Phil’s low-life reputation was responsible for one of the longest sustained laughs in the history of radio.
In one skit, Benny was sitting in the parlor of the elegant home of the polished Ronald Colman and his fastidious wife, Benita. Colman was munching an apple when Benny began a story and mentioned the name of Phil Harris.
There was a pregnant silence and then Colman said disdainfully, “Please, Jack, not while I'm eating.” The audience roared for a full minute and a half.
On his own show Harris featured his disreputable sidekick Frank Remley, a guitarist whose legendary carousing matched his own.

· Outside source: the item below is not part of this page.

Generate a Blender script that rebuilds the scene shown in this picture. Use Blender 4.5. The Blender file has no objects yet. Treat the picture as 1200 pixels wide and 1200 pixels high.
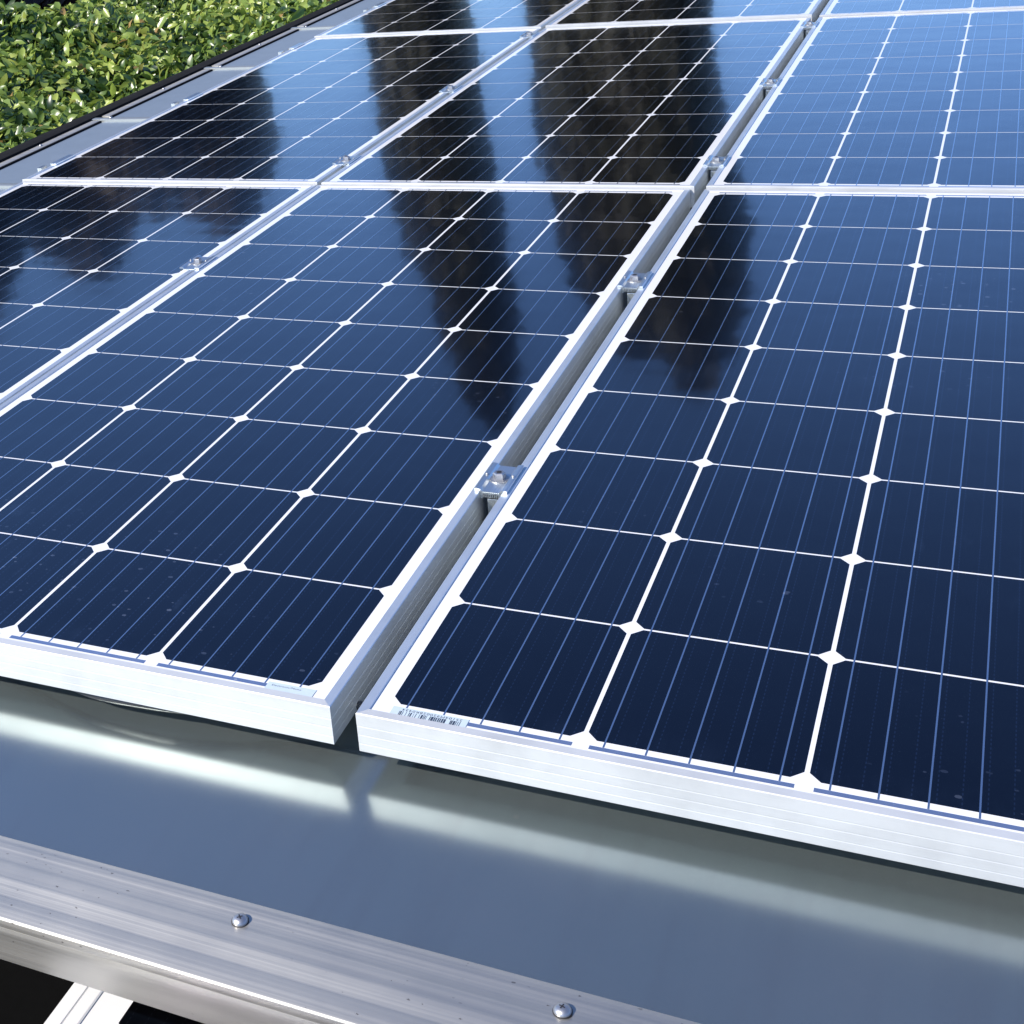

Now that Phil has become a Disney standby, he has discovered a whole new world of fans. Little kids, who once might have asked why he led their fathers astray, now point him and yell, “Hi, Baloo.”
“It’s just great,” said Harris happily, “and now ‘Jungle Book’ is being re-released. Walt Disney himself wanted me for the voice of Baloo. But when I read the script I turned it down.
“The dialogue didn’t sound like me. And I didn’t want to be typed as a bear. But they asked me to try it once using my own words. That worked out fine. But Alice made me bring a recording home to prove I really worked at Disney.
“I'm here because they can use my voice, phrasing and inflection but the producers keep it clean. I sound like everyone else to me, but the voice must be distinctive. Long distance operators always ask, ‘Is this Phil Harris?’
“Baloo has resurrected my career. I love having kids recognize me and follow me down the street. But that doesn't mean I’ve changed my ways. Not at all.
“I was down south not long ago at a social doing when a guy comes up to me and says, ‘The Reverend Billy Graham would like to meet you.’ I’m a big fan of Graham and I considered it an honor.
“But we’re not exactly the same type of character. When I shook hands with Billy my whole right side went sober.”
Walt Disney knew what he was doing. Baloo wasn’t a boozer or a connoisseur of women, but he had Harris’ carefree attitude toward life. He was perfect casting. It worked for Benny and it worked for Disney. When kids said “Hi, Baloo,” to Harris, they were closer to the truth than they thought.